Nous voilà désormais en Amérique du Sud où nous trouvons une importante production esthétique et politique de cartes et cartographies. Le collectif argentin, Los Iconoclassistas, oppose aux procédures d’exploitation capitalistes colonialistes et néo-colonialistes leur Cosmovision Rebelle. Ils développent une pratique militante au service des mouvements sociaux dans plusieurs villes d’Amérique Latine (Buenos Aires, Córdoba, Neuquén en Argentine ; Lima au Pérou ; Montevideo en Uruguay) et d’Europe (surtout en Espagne : Malaga, Barcelone et en Galice). Ils ont réalisé à Barcelone la carte-cartographie du quartier de Barceloneta – la « Carteloneta » – en proie à la spéculation immobilière depuis les Jeux Olympiques de 1992. Nombreuses d’ailleurs sont les « villes globales » qui subissent ce problème de spéculation immobilière. C’est la raison pour laquelle le collectif brésilien, BijaRi, se saisit lui aussi de la pratique cartographique et représente graphiquement les alliances entre pouvoirs publics et entreprises privées. Par ce travail, ils attirent l’attention sur leurs respectives responsabilités dans la gentrification de São Paulo qui s’accompagne d’expulsions de populations à bas revenus qui habitent ou travaillent de manière informelle dans le centre-ville.

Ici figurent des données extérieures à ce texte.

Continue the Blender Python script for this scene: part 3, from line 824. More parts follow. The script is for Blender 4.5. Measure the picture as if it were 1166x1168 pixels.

À Rio de Janeiro, le conflit lié à la gentrification du centre et de la zone portuaire comme préparation de la ville pour les Jeux Olympiques de 2016 se double d’un conflit diffus dans tout le territoire métropolitain entre trafiquants de drogue, police et paramilitaires. Des autobus sont incendiés et Rio de Janeiro devient « Rome de Nero » dans la carte réalisée par Guga Ferraz qui, en plus, « marque » ces rencontres violentes avec des plaques d’arrêt d’autobus dans lesquelles le pictogramme même est recouvert de flammes en peinture rouge. Ces mêmes plaques ont été accrochées à Paris pour signaler que villes du Sud (Amérique Latine) et villes du Nord (Europe) se retrouvent dans des luttes communes. Les cartes, cartographies, diagrammes, etc. rassemblées ici se veulent l’expression de cette multitude connectée au-delà des barrières continentales, mais encore en-deçà de sa puissance radicale.